The Convention was called, and it carried enough weight to actually see the states to assemble their representatives, probably due to learning that George Washington himself endorsed it and would himself attend. Obviously the General by his very presence and reputation made him a key player without saying hardly a word in session. Washington was a strong believer in throwing the Articles of Confederation out and creating a more robust document that gave much more power to a central government. He believed that the Union hung in the balance of just that. In his own experience of fighting the Revolutionary War he knew the destructive flaws in the Articles of Confederation and it's weakness to override the states by the central government when needed. His army starved and froze and was often understaffed due to states not contributing their promised provisions and recruits unless the battle was near them and threatening their own interests.

Another attendee whose very name and reputation was key to the eventual outcome and to the seriousness of the Convention was Philadelphia's own Dr. Benjamin Franklin. Franklin had spent twenty five of the previous thirty years before the Convention overseas. His experience during the decade following independence had convinced him of the need for a central government with the requisite "energy." He had learned that American diplomats abroad operated in a world of fierce rivalries and struggles for dominance. France and Spain, though nominally America's allies in the struggle for independence, were ultimately guided by their sense of national self-interest. Franklin came to realize that the new American nation would have to present a united front if it were to hold its own in the treacherous world of European diplomacy.
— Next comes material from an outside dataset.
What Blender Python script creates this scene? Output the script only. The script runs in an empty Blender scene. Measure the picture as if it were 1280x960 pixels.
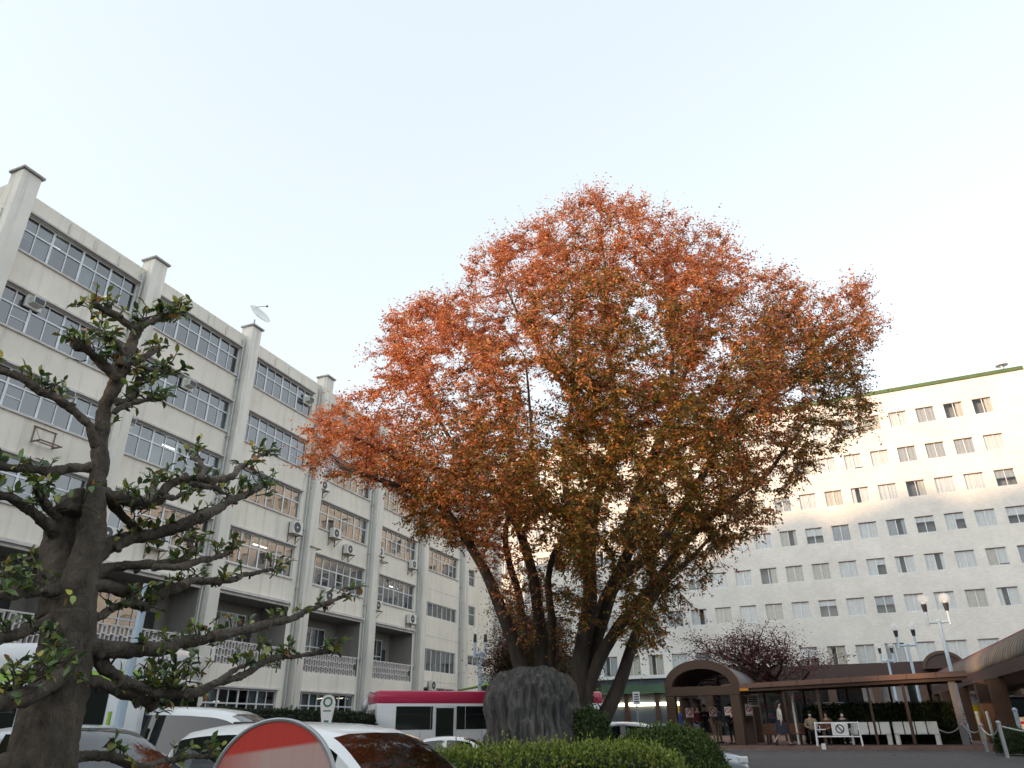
import bpy, bmesh, math, random
import numpy as np
from mathutils import Vector, Matrix, Euler, kdtree, noise

random.seed(11); rng = np.random.default_rng(11)
SC = bpy.context.scene; COL = SC.collection
R = math.radians

# ------------------------------------------------------------------ camera and the pixel helper
FOC = 899.7; PIT = R(25.443); ROL = R(-.5823); CZ = 1.5
_r0 = np.array([1., 0, 0]); _f = np.array([0, math.cos(PIT), math.sin(PIT)]); _u0 = np.array([0, -math.sin(PIT), math.cos(PIT)])
_r = _r0*math.cos(ROL)+_u0*math.sin(ROL); _u = -_r0*math.sin(ROL)+_u0*math.cos(ROL)
_o = np.array([0, 0, CZ])
def ray(x, y): return _f+_r*(x-640)/FOC-_u*(y-480)/FOC
def at(x, y, Y):
    d = ray(x, y); return _o+d*Y/d[1]
def atz(x, y, z):
    d = ray(x, y); return _o+d*(z-CZ)/d[2]
def onplane(x, y, p, n):
    d = ray(x, y); return _o+d*(np.dot(np.array(p)-_o, n)/np.dot(d, n))
def pxm(p):                                    # pixels per metre at p
    return FOC/max(.1, float((np.array(p)-_o) @ _f))

cam = bpy.data.cameras.new('camera'); camo = bpy.data.objects.new('camera', cam); COL.objects.link(camo)
cam.sensor_width = 36; cam.lens = FOC/1280*36; cam.clip_end = 3000; cam.clip_start = .05
M = Matrix(((_r[0], _u[0], -_f[0], 0), (_r[1], _u[1], -_f[1], 0), (_r[2], _u[2], -_f[2], CZ), (0, 0, 0, 1)))
camo.matrix_world = M; SC.camera = camo

# ------------------------------------------------------------------ object helpers
def setp(o, label=None, cat=None, group=None, kind=None):
    if label: o['label'] = label
    if cat: o['category'] = cat
    if group: o['group'] = group
    if kind: o['kind'] = kind
    return o
def thing(name, label=None, cat=None, loc=(0, 0, 0), rz=0, group=None, kind=None):
    o = bpy.data.objects.new(name, None); COL.objects.link(o); o.empty_display_size = .3
    o.location = tuple(float(c) for c in loc); o.rotation_euler = (0, 0, rz)
    return setp(o, label, cat, group, kind)
class MB:
    def __init__(s): s.v = []; s.f = []; s.m = []
    def add(s, vs, fs, m=0):
        b = len(s.v); s.v += [tuple(map(float, p)) for p in vs]
        s.f += [tuple(b+i for i in f) for f in fs]; s.m += [m]*len(fs); return s
    def quad(s, a, b, c, d, m=0): return s.add([a, b, c, d], [(0, 1, 2, 3)], m)
    def box(s, x0, x1, y0, y1, z0, z1, m=0, T=None):
        vs = [(x0, y0, z0), (x1, y0, z0), (x1, y1, z0), (x0, y1, z0), (x0, y0, z1), (x1, y0, z1), (x1, y1, z1), (x0, y1, z1)]
        if T is not None: vs = [tuple(T @ Vector(v)) for v in vs]
        return s.add(vs, [(0, 3, 2, 1), (4, 5, 6, 7), (0, 1, 5, 4), (1, 2, 6, 5), (2, 3, 7, 6), (3, 0, 4, 7)], m)
    def bbox(s, x0, x1, y0, y1, z0, z1, b=.02, m=0, T=None):     # box with chamfered edges
        bm = bmesh.new(); bmesh.ops.create_cube(bm, size=1)
        for v in bm.verts: v.co = Vector(((x0+x1)/2+v.co.x*(x1-x0), (y0+y1)/2+v.co.y*(y1-y0), (z0+z1)/2+v.co.z*(z1-z0)))
        bmesh.ops.bevel(bm, geom=bm.edges[:], offset=b, segments=2, affect='EDGES', profile=.5)
        return s.bm(bm, m, T)
    def bm(s, bm, m=0, T=None):
        bm.verts.index_update()
        vs = [tuple((T @ v.co) if T is not None else v.co) for v in bm.verts]
        fs = [tuple(v.index for v in f.verts) for f in bm.faces]
        bm.free(); return s.add(vs, fs, m)
    def tube(s, pts, rad, n=8, m=0, caps=True, twist=0):
        pts = [Vector(tuple(map(float, p))) for p in pts]; k = len(pts)
        rad = list(rad) if hasattr(rad, '__len__') else [rad]*k
        vs = []; ref = None
        for i, p in enumerate(pts):
            d = (pts[min(i+1, k-1)]-pts[max(i-1, 0)])
            if d.length < 1e-6: d = Vector((0, 0, 1))
            d.normalize()
            if ref is None: ref = d.orthogonal().normalized()
            ref = ref-d*ref.dot(d)
            if ref.length < 1e-4: ref = d.orthogonal()
            ref.normalize(); q = d.cross(ref)
            for j in range(n):
                a = 2*math.pi*j/n+twist
                vs.append(tuple(p+(ref*math.cos(a)+q*math.sin(a))*rad[i]))
        fs = []
        for i in range(k-1):
            for j in range(n):
                a = i*n+j; b = i*n+(j+1) % n; fs.append((a, b, b+n, a+n))
        if caps: fs.append(tuple(range(n-1, -1, -1))); fs.append(tuple((k-1)*n+j for j in range(n)))
        return s.add(vs, fs, m)
    def cyl(s, p0, p1, r0, r1=None, n=12, m=0): return s.tube([p0, p1], [r0, r0 if r1 is None else r1], n, m)
    def lathe(s, prof, n=16, c=(0, 0, 0), m=0, axis='z', ring=False):
        if ring: prof = list(prof)+[prof[0]]
        vs = []; fs = []; k = len(prof)
        for (r, h) in prof:
            for j in range(n):
                a = 2*math.pi*j/n; x, y = r*math.cos(a), r*math.sin(a)
                p = (x, y, h) if axis == 'z' else ((x, h, y) if axis == 'y' else (h, x, y))
                vs.append((c[0]+p[0], c[1]+p[1], c[2]+p[2]))
        for i in range(k-1):
            for j in range(n):
                a = i*n+j; b = i*n+(j+1) % n; fs.append((a, b, b+n, a+n))
        if not ring: fs.append(tuple(range(n-1, -1, -1))); fs.append(tuple((k-1)*n+j for j in range(n)))
        return s.add(vs, fs, m)
    def ball(s, c, r, n=12, m=0, sc=(1, 1, 1)):
        k = max(5, n//2+1)
        prof = [(max(1e-3, r*math.sin(math.pi*i/k)), -r*math.cos(math.pi*i/k)) for i in range(k+1)]
        b = len(s.v); s.lathe(prof, n, (0, 0, 0), m)
        for i in range(b, len(s.v)):
            v = s.v[i]; s.v[i] = (c[0]+v[0]*sc[0], c[1]+v[1]*sc[1], c[2]+v[2]*sc[2])
        return s
    def prism(s, poly, y0, y1, m=0, T=None):       # polygon in xz extruded along y
        n = len(poly); vs = [(p[0], y0, p[1]) for p in poly]+[(p[0], y1, p[1]) for p in poly]
        if T is not None: vs = [tuple(T @ Vector(v)) for v in vs]
        fs = [tuple(range(n)), tuple(range(2*n-1, n-1, -1))]+[(i, n+i, n+(i+1) % n, (i+1) % n) for i in range(n)]
        return s.add(vs, fs, m)
    def build(s, name, mats, parent=None, label=None, cat=None, group=None, kind=None, smooth=False, fixn=True):
        me = bpy.data.meshes.new(name); me.from_pydata(s.v, [], s.f)
        if not isinstance(mats, (list, tuple)): mats = [mats]
        for q in mats: me.materials.append(q)
        if len(mats) > 1: me.polygons.foreach_set('material_index', s.m)
        if fixn:
            bm = bmesh.new(); bm.from_mesh(me); bmesh.ops.recalc_face_normals(bm, faces=bm.faces[:]); bm.to_mesh(me); bm.free()
        if smooth:
            me.polygons.foreach_set('use_smooth', [True]*len(me.polygons))
            try: me.set_sharp_from_angle(angle=R(smooth if smooth is not True else 45))
            except Exception: pass
        me.update()
        o = bpy.data.objects.new(name, me); COL.objects.link(o)
        if parent: o.parent = parent
        return setp(o, label, cat, group, kind)
def copy_tree(o, parent=None):
    c = o.copy(); COL.objects.link(c)
    if parent: c.parent = parent
    for ch in list(o.children): copy_tree(ch, c)
    return c

# ------------------------------------------------------------------ materials
def newmat(name):
    m = bpy.data.materials.new(name); m.use_nodes = True; nt = m.node_tree
    return m, nt, nt.nodes, nt.links, nt.nodes['Principled BSDF']
def N(nt, t, **kw):
    n = nt.nodes.new(t)
    for k, v in kw.items():
        if k.startswith('i_'): n.inputs[k[2:].replace('_', ' ')].default_value = v
        else: setattr(n, k, v)
    return n
def ramp(nt, fac, stops):
    r = nt.nodes.new('ShaderNodeValToRGB'); e = r.color_ramp.elements
    while len(e) < len(stops): e.new(.5)
    for q, (p, c) in zip(e, stops): q.position = p; q.color = (*c, 1) if len(c) == 3 else c
    nt.links.new(fac, r.inputs[0]); return r.outputs[0]
def mixc(nt, fac, a, b, blend='MIX'):
    n = nt.nodes.new('ShaderNodeMix'); n.data_type = 'RGBA'; n.blend_type = blend
    for sock, v in ((n.inputs[0], fac), (n.inputs[6], a), (n.inputs[7], b)):
        if isinstance(v, bpy.types.NodeSocket): nt.links.new(v, sock)
        elif isinstance(v, (int, float)): sock.default_value = v
        else: sock.default_value = (*v, 1)
    return n.outputs[2]
def mat(name, col, rough=.6, var=.12, scale=6., bump=0., metal=0., spec=.5, coat=0., bscale=None, dark=None):
    m, nt, nd, lk, p = newmat(name)
    tc = N(nt, 'ShaderNodeTexCoord'); nz = N(nt, 'ShaderNodeTexNoise', i_Scale=scale, i_Detail=6., i_Roughness=.6)
    lk.new(tc.outputs['Object'], nz.inputs['Vector'])
    lo = tuple(c*(1-var) for c in col); hi = tuple(min(1, c*(1+var)) for c in col)
    lk.new(ramp(nt, nz.outputs['Fac'], [(.3, lo), (.7, hi)]), p.inputs['Base Color'])
    p.inputs['Roughness'].default_value = rough; p.inputs['Metallic'].default_value = metal
    p.inputs['Specular IOR Level'].default_value = spec
    if coat: p.inputs['Coat Weight'].default_value = coat; p.inputs['Coat Roughness'].default_value = .04
    if bump:
        n2 = N(nt, 'ShaderNodeTexNoise', i_Scale=bscale or scale*4, i_Detail=4.); lk.new(tc.outputs['Object'], n2.inputs['Vector'])
        b = N(nt, 'ShaderNodeBump', i_Strength=bump, i_Distance=.03); lk.new(n2.outputs['Fac'], b.inputs['Height']); lk.new(b.outputs[0], p.inputs['Normal'])
    return m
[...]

The youngest delegate, at 28, James Madison was the scholar. He had been working in the Congress under the Articles of Confederation and knew of its weaknesses and was the major driving force for throwing it out and starting all over with a new Constitution. He believed that those weaknesses posed at least an equal threat to liberty and, equally important, American unity. He watched frustrated as many of the independent state governments thwarted efforts to give the Confederation government the power to levy taxes or regulate commerce. In the spring of 1786, he began making extensive notes on the history of "ancient and modern confederacies," a project that led him across more than three thousand years of history, from ancient Greece to the cantons of Switzerland. In April 1787, he composed a private memorandum - thought one he obviously intended to circulate to others, which he titled,"The Vices of the Political System of the United States." It laid out in systematic fashion both his assessment of the weaknesses of the existing American governments, state and confederated, and his thoughts on the best remedies for those weaknesses. It was this writing that moved Washington to attend the convention after Madison had mailed him a copy. Washington wasn't interested in attending a convention of half-measures of trying to "fix" the current government, he wanted an entirely new one as did Madison.
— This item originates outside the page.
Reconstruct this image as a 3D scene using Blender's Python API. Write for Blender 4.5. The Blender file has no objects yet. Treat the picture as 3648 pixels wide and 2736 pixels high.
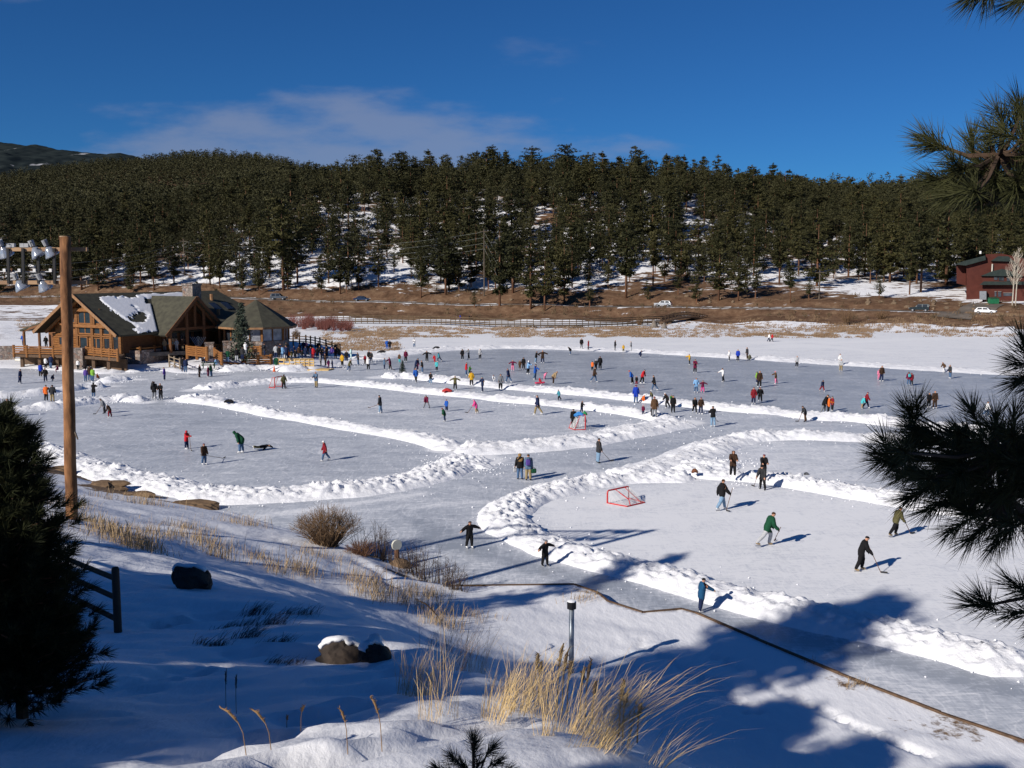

Madison identified a dozen "vices" he believed to be fatal to the health of the republic. Several of those vices lay in the ways the newly independent states had overreacted to prior abuses of power by British royal governors. It wasn't surprising that state constitution makers deprived their new governors of the power to dissolve assemblies or to exercise and absolute veto over legislation, but Madison believed they had gone too far. Most of the new state constitutions vested the legislatures with the power to elect governors and most denied the chief executive even a limited veto. The result, in Madison's view, was that states frequently enacted "vicious legislation," too often prompted by the whims of public opinion rather than sober reflection. He was horrified by the irresponsible actions of the Rhode Island legislature, which allowed its citizens to pay off their debts in depreciated state currency.
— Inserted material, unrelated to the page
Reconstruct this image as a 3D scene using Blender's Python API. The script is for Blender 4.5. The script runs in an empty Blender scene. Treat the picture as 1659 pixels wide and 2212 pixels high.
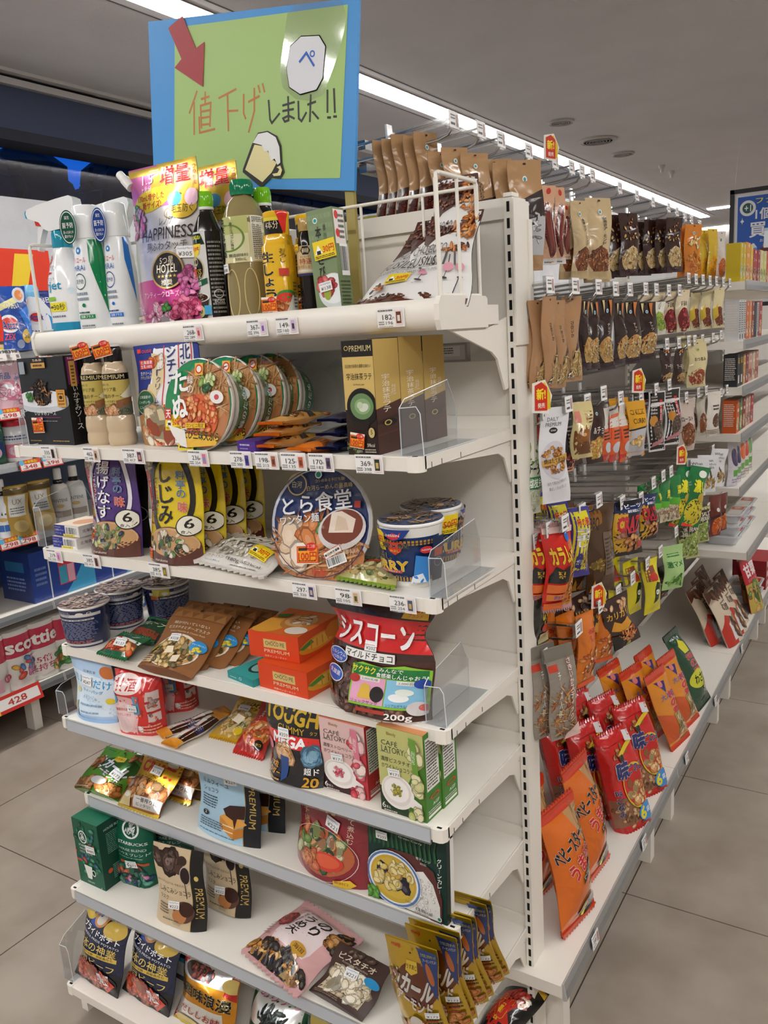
import bpy, math, random
from mathutils import Matrix, Vector
from mathutils.geometry import tessellate_polygon
PI = math.pi
SC = bpy.context.scene
COL = SC.collection
# ---------------------------------------------------------------- camera
CZ, FP, CX, CY = 1.43, 1785.75, 829.5, 1106.0
CAM = Vector((0, 0, CZ))
_rz = lambda t: Matrix(((math.cos(t), -math.sin(t), 0), (math.sin(t), math.cos(t), 0), (0, 0, 1)))
_rx = lambda t: Matrix(((1, 0, 0), (0, math.cos(t), -math.sin(t)), (0, math.sin(t), math.cos(t))))
RC = _rz(.57376) @ _rx(-.210556) @ Matrix(((1, 0, 0), (0, 0, 1), (0, -1, 0))) @ _rz(.0637469)
RT = RC.transposed()
cd = bpy.data.cameras.new('camera')
cd.sensor_fit = 'HORIZONTAL'
cd.sensor_width = 36
cd.lens = 36 * FP / 1659
cd.clip_start = .02
cam = bpy.data.objects.new('camera', cd)
COL.objects.link(cam)
cam.matrix_world = Matrix.Translation(CAM) @ (RC @ Matrix(((1, 0, 0), (0, -1, 0), (0, 0, -1)))).to_4x4()
SC.camera = cam
# ---------------------------------------------------------------- world, exposure, lamps
vs = SC.view_settings
vs.view_transform, vs.look, vs.gamma, vs.use_curve_mapping = 'Standard', 'None', 1, False
vs.exposure = 0
SC.cycles.max_bounces = 8
SC.cycles.transparent_max_bounces = 16
SC.cycles.caustics_reflective = SC.cycles.caustics_refractive = False
W = bpy.data.worlds.new('dusk_sky')
SC.world = W
W.use_nodes = True
_bg = W.node_tree.nodes['Background']
_bg.inputs[0].default_value = (.01, .13, .72, 1)
_bg.inputs[1].default_value = .9
STRIP = 30      # ceiling tube strength
# ---------------------------------------------------------------- materials
def lin(h):
    f = lambda c: c / 12.92 if c <= .04045 else ((c + .055) / 1.055) ** 2.4
    return tuple(f(int(h[i:i + 2], 16) / 255) for i in (0, 2, 4)) + (1,)
_mc = {}
FIN = dict(p=(.45, .4, 0, 0, 0), g=(.2, .5, 0, .3, 20), m=(.42, .4, 0, .18, 16), f=(.28, .5, .7, .12, 14), s=(.38, .4, 0, 0, 0), k=(.18, .5, 1, 0, 0),
           o=(.12, .5, 0, 0, 0), w=(.75, .3, 0, .1, 40))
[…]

The problem didn't lie with irresponsibility of state legislatures alone. Much of Madison's analysis focused on weaknesses in the Confederation government that allowed the self-interests of any one state to overwhelm the public interest of the nation. He chronicled the instances to which states had ignored their obligations to the union. He spoke of the many times that states wouldn't support their financial obligations to the war effort. "This evil, has been so fully experienced both during the war and since the peace," that he believed it could well be "fatal" to the very existence of the union. Equally upsetting to him were frequent instances in which the states encroached on the authority of the continental government,as in the case of Georgia's brutal war against the Creek Indians, waged without the Confederation government's consent. There were routine cases of individual states violating the terms of the Treaty of Peace with England, as in continued persecution of Loyalists, when it suited their interests.

Madison was also troubled by the tendency of "courtiers of popularity" - men like Patrick Henry, who possessed all the oratory skills that Madison lacked, to please their local constituencies while at the same time pursuing policies harmful to the broader interests of the Confederacy. Madison accepted the inevitability that citizens would work to promote their interests at the expense of others. However, contrary to the widely accepted view that liberty could best be protected in republics of limited geographic size, Madison argued that only in a large republic, where "society becomes broken into a greater variety of interests, of pursuit of passions, which check each other," could one prevent the provincialism and attendant injustice that afflicted states like Rhode Island, where Madison believed, a small faction of self-interested politicians had gained control of the legislator and subverted the public good. Only a shift in power from smaller state governments to a larger and stronger federal government would "render {government} sufficiently neutral between the different interests and factions, to controul on part of society from invading the rights of another, and at the same time {remain} sufficiently controuled itself, from setting up an interest adverse to that of the whole society." He believed that this shift of power was essential if America was to become a unified nation rather than a chaotic assemblage of quarrelsome states.

Madison's acknowledgement of the existence of "interests" in society and his desire to create a large, energetic government designed to neutralize - but not eliminate - those interests pointed in an entirely new direction. In Madison's conception, governments were designed not to embody virtue and the public good, but, rather, to mediate among the various interests in society and, in the process, allow the public good to be served. However, in other ways his vision of the virtues of an extended republic was distinctly traditional, reflecting classical republican attitudes about the importance of selecting virtuous political leaders. Voters who selected their leaders from larger districts would be choosing from a much wider pool of talent, a circumstance that would encourage the voters to select only "the purest and noblest characters," thereby ensuring that their representatives would be more likely to rise above purely provincial concerns and petty self-interest, and to represent the concerns of all the people.

Madison's "Vices of the Political System" ended on that conservative note. Never an optimist about human nature, he nonetheless hoped that he could persuade the delegates to the Philadelphia Convention, who, after all, were more likely to resemble to the pure and noble characters he hoped would govern the extended American republic, that it was time to transform a weak confederation into a strong unified nation.

Wouldn't you love to see those values come back again? Wouldn't be nice to have men and women of "the purest and noblest characters?"